**Problem to work on**. All of the data should be output character for character, except the pictures.

**Dataset content**.

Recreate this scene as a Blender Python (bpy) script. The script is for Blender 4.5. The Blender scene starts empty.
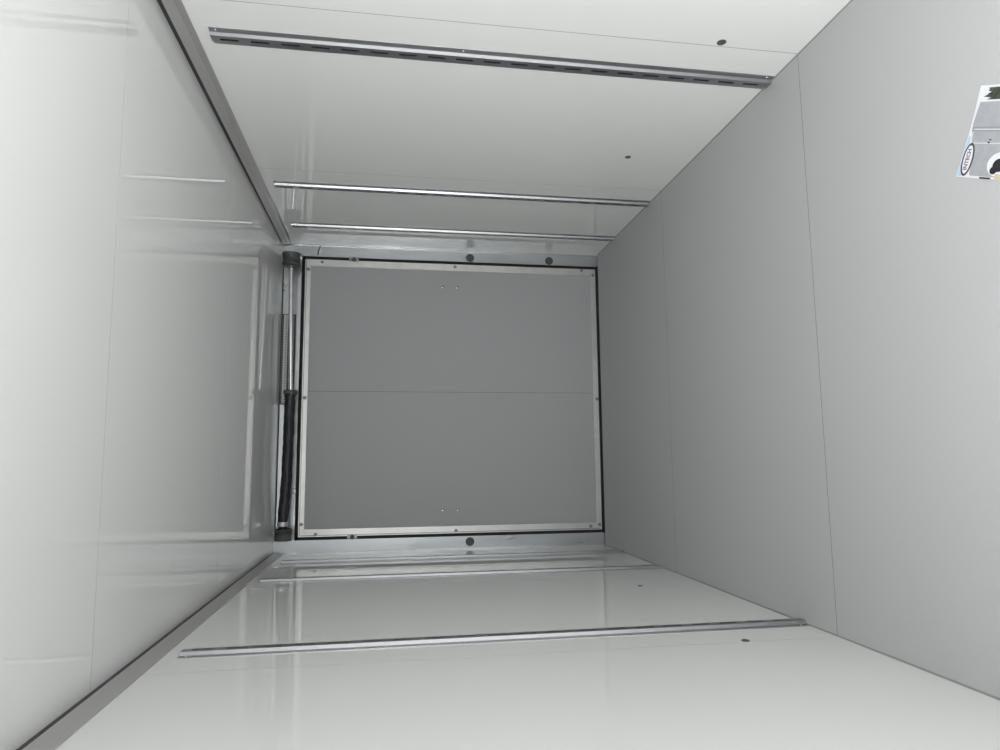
import bpy, math, random
from mathutils import Matrix, Vector
random.seed(4)
C = bpy.context.scene.collection

# ------------------------------------------------------------------ helpers
def tag(o, label=None, cat=None, group=None, kind=None):
    if label: o['label'] = label
    if cat: o['category'] = cat
    if group: o['group'] = group
    if kind: o['kind'] = kind
    return o

def empty(name, loc, **k):
    o = bpy.data.objects.new(name, None); C.objects.link(o)
    o.empty_display_size = .05; o.location = loc
    return tag(o, **k)

class MB:
    """collects shapes given in world metres and links them as ONE mesh object"""
    def __init__(s): s.v = []; s.f = []; s.m = []; s.sm = []
    def add(s, vs, fs, mi=0, smooth=False):
        n = len(s.v); s.v += [tuple(v) for v in vs]
        for f in fs: s.f.append([n+i for i in f]); s.m.append(mi); s.sm.append(smooth)
    def box(s, a, b, mi=0):
        x0, x1 = sorted((a[0], b[0])); y0, y1 = sorted((a[1], b[1])); z0, z1 = sorted((a[2], b[2]))
        s.add([(x0,y0,z0),(x1,y0,z0),(x1,y1,z0),(x0,y1,z0),(x0,y0,z1),(x1,y0,z1),(x1,y1,z1),(x0,y1,z1)],
              [(0,3,2,1),(4,5,6,7),(0,1,5,4),(1,2,6,5),(2,3,7,6),(3,0,4,7)], mi)
        return s
    def prism(s, poly, d, mi=0):
        """closed 3D outline pushed along d"""
        n = len(poly); d = Vector(d); P = [Vector(q) for q in poly]
        s.add(P+[q+d for q in P], [tuple(range(n))[::-1], tuple(range(n, 2*n))] +
              [(i, (i+1) % n, n+(i+1) % n, n+i) for i in range(n)], mi)
        return s
    def lathe(s, c, axis, prof, n=28, mi=0, smooth=True):
        """prof: list of (distance along axis, radius)"""
        c = Vector(c); a = Vector(axis).normalized(); t = Vector((0,0,1)) if abs(a.z) < .9 else Vector((1,0,0))
        u = a.cross(t).normalized(); w = a.cross(u)
        vs = []; fs = []
        for (h, r) in prof:
            for i in range(n):
                g = 2*math.pi*i/n; vs.append(c+a*h+(u*math.cos(g)+w*math.sin(g))*r)
        for k in range(len(prof)-1):
            for i in range(n): fs.append((k*n+i, k*n+(i+1) % n, (k+1)*n+(i+1) % n, (k+1)*n+i))
        s.add(vs, fs, mi, smooth)
        s.add(vs[:n], [tuple(range(n))[::-1]], mi); s.add(vs[-n:], [tuple(range(n))], mi)
        return s
    def tube(s, pts, rad, n=16, mi=0):
        P = [Vector(q) for q in pts]; vs = []; fs = []
        for k, q in enumerate(P):
            a = (P[min(k+1, len(P)-1)]-P[max(k-1, 0)]).normalized()
            t = Vector((0,0,1)) if abs(a.z) < .9 else Vector((1,0,0))
            u = a.cross(t).normalized(); w = a.cross(u)
            for i in range(n):
                g = 2*math.pi*i/n
                r = rad(k, g) if callable(rad) else rad
                vs.append(q+(u*math.cos(g)+w*math.sin(g))*r)
        for k in range(len(P)-1):
            for i in range(n): fs.append((k*n+i, k*n+(i+1) % n, (k+1)*n+(i+1) % n, (k+1)*n+i))
        s.add(vs, fs, mi, True)
        s.add(vs[:n], [tuple(range(n))[::-1]], mi); s.add(vs[-n:], [tuple(range(n))], mi)
        return s
    def build(s, name, mats, parent=None, origin=(0,0,0), **k):
        o3 = Vector(parent.location) if parent else Vector(origin)
        if parent and parent.parent: o3 = o3 + Vector(parent.parent.location)
        me = bpy.data.meshes.new(name)
        me.from_pydata([tuple(Vector(v)-o3) for v in s.v], [], s.f)
        for m in (mats if isinstance(mats, (list, tuple)) else [mats]): me.materials.append(m)
        for p, mi, sm in zip(me.polygons, s.m, s.sm): p.material_index = mi; p.use_smooth = sm
        me.update()
        import bmesh
        b = bmesh.new(); b.from_mesh(me); bmesh.ops.recalc_face_normals(b, faces=b.faces); b.to_mesh(me); b.free()
        o = bpy.data.objects.new(name, me); C.objects.link(o)
        if parent: o.parent = parent
        else: o.location = o3
        return tag(o, **k)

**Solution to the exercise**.
Recreate this scene as a Blender Python (bpy) script. The script is for Blender 4.5. The Blender scene starts empty.
import bpy, math, random
from mathutils import Matrix, Vector
random.seed(4)
C = bpy.context.scene.collection

# ------------------------------------------------------------------ helpers
def tag(o, label=None, cat=None, group=None, kind=None):
    if label: o['label'] = label
    if cat: o['category'] = cat
    if group: o['group'] = group
    if kind: o['kind'] = kind
    return o

def empty(name, loc, **k):
    o = bpy.data.objects.new(name, None); C.objects.link(o)
    o.empty_display_size = .05; o.location = loc
    return tag(o, **k)

class MB:
    """collects shapes given in world metres and links them as ONE mesh object"""
    def __init__(s): s.v = []; s.f = []; s.m = []; s.sm = []
    def add(s, vs, fs, mi=0, smooth=False):
        n = len(s.v); s.v += [tuple(v) for v in vs]
        for f in fs: s.f.append([n+i for i in f]); s.m.append(mi); s.sm.append(smooth)
    def box(s, a, b, mi=0):
        x0, x1 = sorted((a[0], b[0])); y0, y1 = sorted((a[1], b[1])); z0, z1 = sorted((a[2], b[2]))
        s.add([(x0,y0,z0),(x1,y0,z0),(x1,y1,z0),(x0,y1,z0),(x0,y0,z1),(x1,y0,z1),(x1,y1,z1),(x0,y1,z1)],
              [(0,3,2,1),(4,5,6,7),(0,1,5,4),(1,2,6,5),(2,3,7,6),(3,0,4,7)], mi)
        return s
    def prism(s, poly, d, mi=0):
        """closed 3D outline pushed along d"""
        n = len(poly); d = Vector(d); P = [Vector(q) for q in poly]
        s.add(P+[q+d for q in P], [tuple(range(n))[::-1], tuple(range(n, 2*n))] +
              [(i, (i+1) % n, n+(i+1) % n, n+i) for i in range(n)], mi)
        return s
    def lathe(s, c, axis, prof, n=28, mi=0, smooth=True):
        """prof: list of (distance along axis, radius)"""
        c = Vector(c); a = Vector(axis).normalized(); t = Vector((0,0,1)) if abs(a.z) < .9 else Vector((1,0,0))
        u = a.cross(t).normalized(); w = a.cross(u)
        vs = []; fs = []
        for (h, r) in prof:
            for i in range(n):
                g = 2*math.pi*i/n; vs.append(c+a*h+(u*math.cos(g)+w*math.sin(g))*r)
        for k in range(len(prof)-1):
            for i in range(n): fs.append((k*n+i, k*n+(i+1) % n, (k+1)*n+(i+1) % n, (k+1)*n+i))
        s.add(vs, fs, mi, smooth)
        s.add(vs[:n], [tuple(range(n))[::-1]], mi); s.add(vs[-n:], [tuple(range(n))], mi)
        return s
    def tube(s, pts, rad, n=16, mi=0):
        P = [Vector(q) for q in pts]; vs = []; fs = []
        for k, q in enumerate(P):
            a = (P[min(k+1, len(P)-1)]-P[max(k-1, 0)]).normalized()
            t = Vector((0,0,1)) if abs(a.z) < .9 else Vector((1,0,0))
            u = a.cross(t).normalized(); w = a.cross(u)
            for i in range(n):
                g = 2*math.pi*i/n
                r = rad(k, g) if callable(rad) else rad
                vs.append(q+(u*math.cos(g)+w*math.sin(g))*r)
        for k in range(len(P)-1):
            for i in range(n): fs.append((k*n+i, k*n+(i+1) % n, (k+1)*n+(i+1) % n, (k+1)*n+i))
        s.add(vs, fs, mi, True)
        s.add(vs[:n], [tuple(range(n))[::-1]], mi); s.add(vs[-n:], [tuple(range(n))], mi)
        return s
    def build(s, name, mats, parent=None, origin=(0,0,0), **k):
        o3 = Vector(parent.location) if parent else Vector(origin)
        if parent and parent.parent: o3 = o3 + Vector(parent.parent.location)
        me = bpy.data.meshes.new(name)
        me.from_pydata([tuple(Vector(v)-o3) for v in s.v], [], s.f)
        for m in (mats if isinstance(mats, (list, tuple)) else [mats]): me.materials.append(m)
        for p, mi, sm in zip(me.polygons, s.m, s.sm): p.material_index = mi; p.use_smooth = sm
        me.update()
        import bmesh
        b = bmesh.new(); b.from_mesh(me); bmesh.ops.recalc_face_normals(b, faces=b.faces); b.to_mesh(me); b.free()
        o = bpy.data.objects.new(name, me); C.objects.link(o)
        if parent: o.parent = parent
        else: o.location = o3
        return tag(o, **k)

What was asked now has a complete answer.